Pengamat politik dari Universitas Islam Negeri (UIN) Syarif Hidayatullah Jakarta, Adi Prayitno mengatakan, salah satu pilkada yang menarik perhatian adalah pemilihan Gubernur-Wakil Gubernur Sumatera Utara. Pasalnya, pasangan calon yang bersaing memiliki latar belakang berbeda dengan karakteristik pemilih yang beragam.
Berdasarkan data BPS 2010, jumlah penduduk Sumut mencapai 13.103.596 dan daftar pemilih tetapnya mencapai 9.902.879 pada Pilpres 2014.
Sumut dihuni etnis Batak (44,57 persen), Jawa (33,28 persen), Nias (7,03 persen), Melayu (5,95 persen), Tionghoa (2,62 persen), Minangkabau (2,57 persen), dan Aceh (1,02 persen).
“Memilih berdasarkan etnisitas itu penting, tapi track record lebih penting,” kata Adi, saat dihubungi, Senin (18/6/2018).
Pilkada Sumut diikuti dua pasang cagub-cawagub, Edy yang kelahiran Aceh berduet dengan Ijeck yang lahir di Medan dan beragama Islam. Namun, popularitas Ijeck terganggu setelah dia beberapa kali diperiksa KPK atas dugaan kasus korupsi yang menjerat mantan Gubernur Sumut Gatot Pujo Nugroho.
Baca Juga: Menanti Perubahan Sumut dengan Tidak Golput
Cagub Sumut nomor urut dua, Djarot Saiful Hidayat beretnis Jawa, muslim, dan berpengalaman menjadi kepala daerah di Blitar serta DKI Jakarta. Djarot didampingi Sihar Sitorus, pengusaha berdarah batak kental kelahiran Jakarta dan tokoh sepak bola nasional.
Menurut Adi, masyarakat Sumut masih punya banyak waktu untuk mencari informasi lengkap mengenai latar belakang calon pemimpinnya. Semakin banyak informasi mengenai cagub-cawagub maka semakin baik dan bisa mencegah salah pilih kepala daerah. Apalagi warga Sumut sudah trauma karena kepala daerah sebelumnya menjadi pesakitan akibat korupsi.
“Kan kelihatan mana kandidat yang basa-basi dan mana yang sungguhan bekerja untuk rakyat. Jangan pilih yang berpotensi punya masalah hukum, terutama korupsi. Jangan sampai kepala daerah sudah dipilih, tapi dia berurusan dengan hukum,” ungkap Adi.

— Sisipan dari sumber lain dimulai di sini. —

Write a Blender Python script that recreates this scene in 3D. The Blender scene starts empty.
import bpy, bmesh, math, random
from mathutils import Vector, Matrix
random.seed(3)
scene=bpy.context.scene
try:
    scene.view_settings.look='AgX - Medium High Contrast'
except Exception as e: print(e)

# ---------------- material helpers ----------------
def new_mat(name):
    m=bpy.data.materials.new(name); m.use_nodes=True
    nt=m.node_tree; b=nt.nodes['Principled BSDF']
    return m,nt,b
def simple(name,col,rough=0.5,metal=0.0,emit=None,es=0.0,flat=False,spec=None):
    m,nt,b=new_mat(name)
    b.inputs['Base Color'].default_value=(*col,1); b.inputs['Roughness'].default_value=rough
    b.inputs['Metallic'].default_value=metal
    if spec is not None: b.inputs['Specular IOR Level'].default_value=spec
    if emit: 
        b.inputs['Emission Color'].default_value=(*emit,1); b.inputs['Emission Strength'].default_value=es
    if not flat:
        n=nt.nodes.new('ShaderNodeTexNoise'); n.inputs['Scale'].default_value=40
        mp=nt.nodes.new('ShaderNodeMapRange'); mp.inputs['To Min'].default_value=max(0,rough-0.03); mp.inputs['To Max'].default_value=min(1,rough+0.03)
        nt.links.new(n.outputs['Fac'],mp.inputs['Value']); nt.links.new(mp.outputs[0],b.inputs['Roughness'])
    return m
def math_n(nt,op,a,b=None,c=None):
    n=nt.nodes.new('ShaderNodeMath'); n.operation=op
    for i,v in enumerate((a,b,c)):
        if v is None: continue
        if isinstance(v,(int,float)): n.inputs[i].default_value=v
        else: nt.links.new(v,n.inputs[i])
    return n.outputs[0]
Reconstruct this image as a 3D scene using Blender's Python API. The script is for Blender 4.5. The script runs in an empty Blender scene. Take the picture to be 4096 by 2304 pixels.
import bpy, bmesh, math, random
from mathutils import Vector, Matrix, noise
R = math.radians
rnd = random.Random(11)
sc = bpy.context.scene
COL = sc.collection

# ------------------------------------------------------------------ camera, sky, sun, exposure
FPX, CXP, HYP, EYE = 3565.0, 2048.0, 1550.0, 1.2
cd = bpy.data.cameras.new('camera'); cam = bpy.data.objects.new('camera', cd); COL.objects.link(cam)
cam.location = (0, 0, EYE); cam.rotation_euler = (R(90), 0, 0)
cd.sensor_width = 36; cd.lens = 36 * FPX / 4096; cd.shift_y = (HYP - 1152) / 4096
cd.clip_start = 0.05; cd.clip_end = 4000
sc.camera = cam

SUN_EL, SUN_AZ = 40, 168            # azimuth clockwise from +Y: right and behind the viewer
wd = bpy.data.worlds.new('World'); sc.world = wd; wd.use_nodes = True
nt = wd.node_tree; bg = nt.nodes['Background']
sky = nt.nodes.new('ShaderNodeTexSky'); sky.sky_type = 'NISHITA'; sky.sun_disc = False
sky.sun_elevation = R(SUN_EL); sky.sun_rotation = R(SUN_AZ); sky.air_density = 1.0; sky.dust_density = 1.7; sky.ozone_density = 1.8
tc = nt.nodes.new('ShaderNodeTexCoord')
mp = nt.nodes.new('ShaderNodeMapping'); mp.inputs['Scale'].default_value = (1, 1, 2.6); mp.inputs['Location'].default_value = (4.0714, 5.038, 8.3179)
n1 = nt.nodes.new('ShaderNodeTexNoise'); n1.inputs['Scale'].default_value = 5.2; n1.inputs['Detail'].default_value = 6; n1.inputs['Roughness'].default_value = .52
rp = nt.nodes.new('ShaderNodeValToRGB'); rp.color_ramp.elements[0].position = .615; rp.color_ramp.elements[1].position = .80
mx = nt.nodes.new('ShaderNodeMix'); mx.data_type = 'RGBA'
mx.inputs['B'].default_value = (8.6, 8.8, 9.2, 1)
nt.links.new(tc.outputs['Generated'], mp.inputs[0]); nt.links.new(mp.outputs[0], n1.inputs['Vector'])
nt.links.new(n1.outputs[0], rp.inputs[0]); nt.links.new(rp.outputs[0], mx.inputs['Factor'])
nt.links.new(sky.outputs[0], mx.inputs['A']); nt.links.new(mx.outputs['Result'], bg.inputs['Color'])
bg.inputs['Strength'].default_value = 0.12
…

Dia melanjutkan, masyarakat juga harus jeli melihat calon kepala daerah yang hanya sibuk pencitraan atau memainkan isu SARA. Figur terbaik untuk menjadi kepala daerah bukan hanya bersih, tapi juga mampu menyelesaikan persoalan Sumut dengan kebijakan yang terukur.
“Isu putera daerah sudah tidak signifikan. Masyarakat semakin cerdas, percuma pilih putera daerah kalau dia tidak bisa bekerja,” ujar Adi.